You need to show competence at product management, not software engineering. Since I became a product manager, I have only rarely used source code access, and then only for documentation. I’ll do proof of concept scripts, I’ll do metadata searches, but I won’t review source code. I have been around long enough to have reasoned opinions and some subject matter expertise about branching strategy and monorepos, but it’s not my area of responsibility. I would not say this is strong opinions loosely held, but rather a little bit less than whiteboard ability. All that said: PMs absolutely exist who are preeminent subject matter experts in the problem area and have written working code for solving it. There may be a number of excellent reasons why they’re not off founding their own companies, but that’s neither here nor there. If you find yourself in this situation, it can be reasonable to get down into that special and practical knowledge of how the code works.
Another option, particularly when you’re new to a project or carrying too many projects, is to avoid and delegate. I prefer to use this technique in situations that I am actually experienced in because I can still judge if they’re going well. For instance I have been a sales engineer, so I’m very confident at identifying people who are better than me at it and asking them to handle all the demos while I listen and take notes. I’m less confident if I don’t know enough to triage the bugs, and that’s a situation I’m going to act to fix ASAP.
Returning to our list of concerns, let’s consider with the way I’d answer them in a new project:
- “I can’t always follow the dev team conversation” – a mix of delegation and whiteboard is the answer here. Most of what they’re discussing in a conversation that veers away from customer-facing solutions is probably not your problem, but it’s useful to learn enough about the process that you can say why you don’t need to know.
- “I don’t know why one technology choice is better than the other” – whiteboard is the answer. You do need to know why decisions are being made and what they mean to the product market fit of your solution. You don’t need to know the variable and function names.

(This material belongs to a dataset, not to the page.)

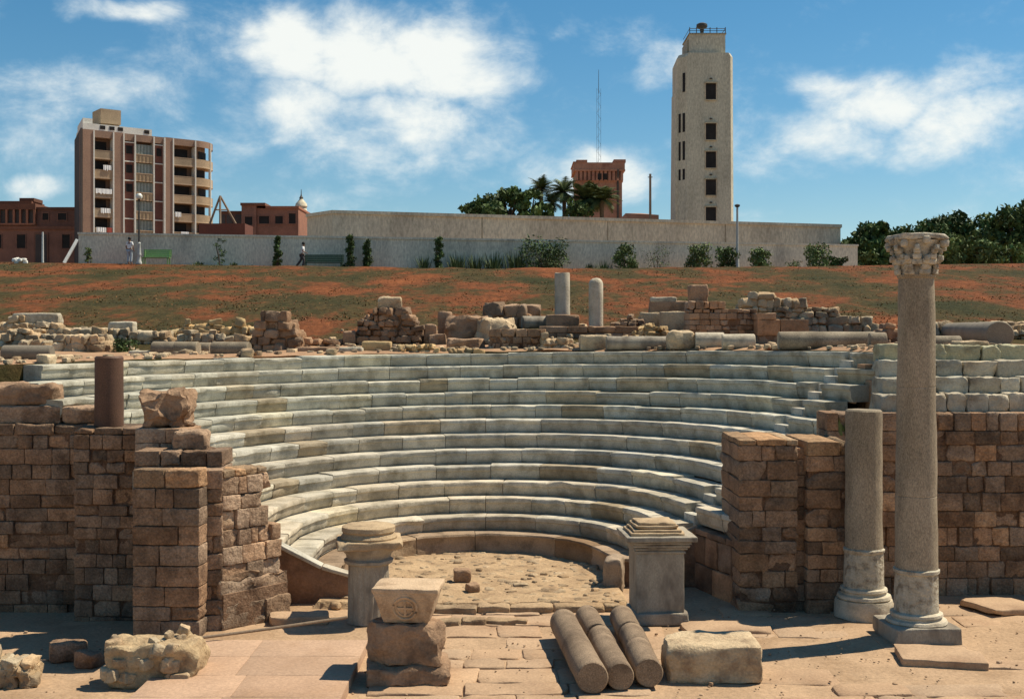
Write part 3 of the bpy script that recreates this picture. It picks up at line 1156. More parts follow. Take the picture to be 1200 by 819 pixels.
def round_pedestal():
    t = thing('pedestal', 'round fluted pedestal with ochre capital left of the orchestra', 'pedestal', (-3.18, 26.5, 0))
    mb = MB()
    fl = 20
    vs, fs = [], []
    seg = fl * 4
    zs = [-.02, .1, .5, .9, 1.2, 1.28]
    for z in zs:
        for i in range(seg):
            a = 2 * PI * i / seg
            r = .47 - .02 * z - (.025 if i % 4 in (1, 2) and .05 < z < 1.25 else 0)
            p = Vector((r * math.cos(a), r * math.sin(a), z))
            vs.append(p + noise.noise_vector(p * 4) * .015)
    for k in range(len(zs) - 1):
        for i in range(seg):
            j = (i + 1) % seg
            fs.append((k * seg + i, k * seg + j, (k + 1) * seg + j, (k + 1) * seg + i))
    fs.append(tuple((len(zs) - 1) * seg + i for i in range(seg)))
    mb.add(vs, fs)
    mb.build('shaft', M['greymarble'], t)
    mb = MB()
    mb.lathe([(.46, 1.26), (.54, 1.30), (.55, 1.36), (.48, 1.40), (.50, 1.48), (.60, 1.58), (.64, 1.66)], amp=.015, fr=5, seed=4)
    mb.build('capital', M['greymarble'], t)
    mb = MB()
    mb.stone((.02, 0, 1.74), (1.44, 1.34, .17), .15, .04, .025, 4, 7, seed=9, chips=5, chipd=.15)
    mb.build('abacus', M['captop'], t)
    mb = MB()
    mb.lathe([(.62, 1.82), (.63, 1.87), (.58, 1.93), (.56, 1.96), (.59, 2.0), (.58, 2.09), (.52, 2.12)], amp=.02, fr=4, seed=6)
    mb.build('top_disc', M['captop'], t)


tall_column()
short_column()
square_pedestal()
round_pedestal()


def capital_stack():
    x, y = -1.93, 22.1
    simple_block('stone_block', 'broad dark block lowest in the stack under the carved capital', 'block', (x + .03, y, -.02), (1.50, 1.2, .36), .05, M['ruinred'], .07, 7, .28, .07, 31, n=9)
    simple_block('stone_block', 'dark rounded block in the middle of the carved capital stack', 'block', (x - .02, y + .02, .32), (1.36, 1.0, .74), -.06, M['ruinred'], .08, 8, .34, .08, 32, n=10)
    t = thing('carved_capital', 'pale tapering impost capital with round medallion on dark blocks', 'capital', (x + .02, y, 1.03), R(-4))
    mb = MB()
    mb.stone((0, 0, .34), (1.0, .86, .58), 0, .025, .012, 3, 7, (1, 1, 1), 5, 2, .06, taper=-.36)
    mb.build('body', M['impost'], t)
    mb = MB()
    mb.stone((0, 0, .655), (1.22, 1.02, .10), 0, .025, .012, 3, 6, seed=6, chips=3, chipd=.08)
    mb.build('abacus', M['impost'], t)
    mb = MB()                             # raised ring with a cross, following the sloping face
    mx = Matrix.Translation((0, -.437, .34)) @ Matrix.Rotation(R(14), 4, 'X') @ Matrix.Rotation(R(90), 4, 'X')
    for rad_, rr in ((.215, .024), (.15, .016)):
        pts = [mx @ Vector((rad_ * math.cos(2 * PI * i / 28), rad_ * math.sin(2 * PI * i / 28), 0)) for i in range(29)]
        mb.tube(pts, [rr] * 29, 6)
    mb.box((-.14, -.022, -.02), (.14, .022, .02), mx=mx)
    mb.box((-.022, -.14, -.021), (.022, .14, .021), mx=mx)
    mb.build('medallion', M['impost'], t)


capital_stack()


def lying(name, label, cat, a, b, r, m, group=None, r2=None, seed=0, hole=False, seg=28, collar=False):
    """fallen column shaft from a to b (centres of its two ends)"""
    a, b = Vector(a), Vector(b)
    ax = b - a
    ln = ax.length
    q = ax.to_track_quat('Z', 'Y').to_matrix().to_4x4()
    r2 = r2 or r
    n = max(4, int(ln / .3))
    pr = [(r * .93, 0), (r * .99, .02)]
    pr += [(r + (r2 - r) * i / n, .03 + (ln - .06) * i / n) for i in range(n + 1)]
    if collar:
        pr += [(r2 * 1.12, ln - .08), (r2 * 1.12, ln)]
    pr += [(r2 * .99, ln - .02), (r2 * .93, ln)] if not collar else []
    mb = MB()
    mb.lathe(pr, seg=seg, amp=r * .045, fr=2.2, seed=seed, mx=q)
    o = mb.build(name, m)
    o.location = a
    return tag(o, label, cat, group)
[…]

- “I can’t demonstrate as well as the sales engineers can” – it’s okay to start with delegation here, but participation is ideal. A PM should be good at showing customers why they’d want the product. Practice is the way to get there.

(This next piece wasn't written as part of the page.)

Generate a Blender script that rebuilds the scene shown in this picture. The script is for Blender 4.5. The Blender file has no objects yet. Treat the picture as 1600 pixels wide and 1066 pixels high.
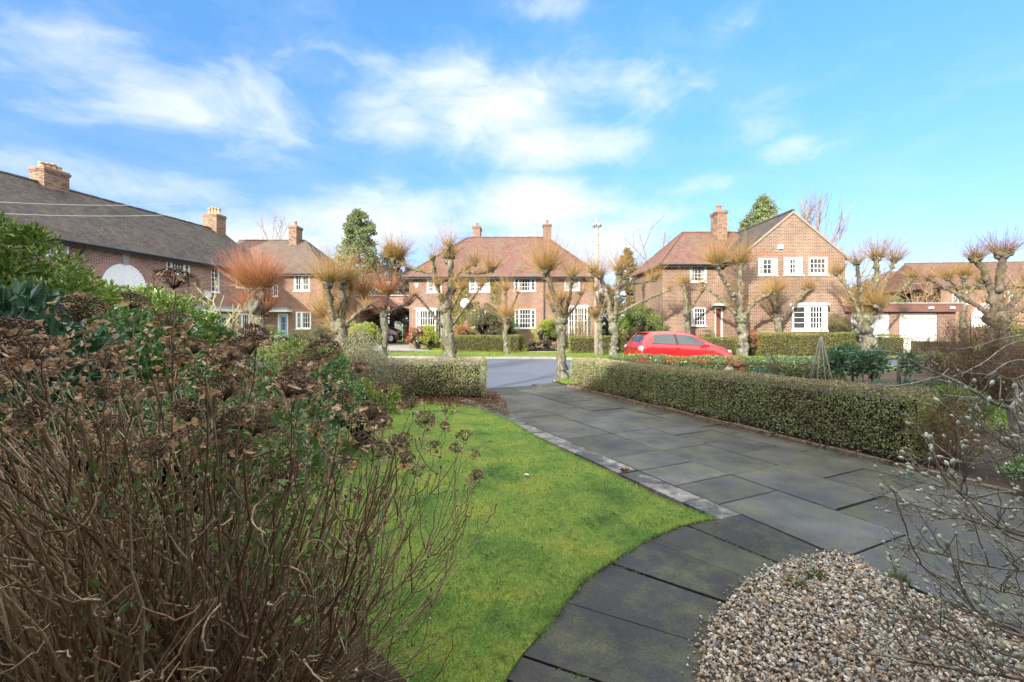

- “I’m not sure how to triage bugs” – again participation is the ideal, and again I firmly believe in on-the-job training. Try to replicate the bug. Ask the reporter for help if you can’t. If you can replicate it, ask what the likelihood of it occurring is, and what the impact to a customer is. High likelihood, high impact, that’s a critical bug. Your decisions may not be correct, especially at first, but you’ve made it so much easier for the dev team by showing that it can be replicated and taking an initial stab at setting priority.
- “I can’t review code changes” – delegate all the way, unless you happen to be an expert in this problem or a trained software engineer.
One last critical item to watch out for… do you really know what you think you know? The approach I’ve outlined here is not a one-and-done, you have to keep reassessing. False knowledge is a huge risk, and the answer is to bring humility to every conversation. Maybe what you know has gone stale and you need to re-assess. Worse, it’s not enough to wait for others to correct you, especially as you grow more senior; you might need to correct yourself. If this happens, do yourself a favor and fix it quickly, loudly, and thoroughly. That means correcting documents, adding notes to tickets, and notifying affected teams.
Assess what you need to know, how deeply. Get that knowledge. Refresh it regularly.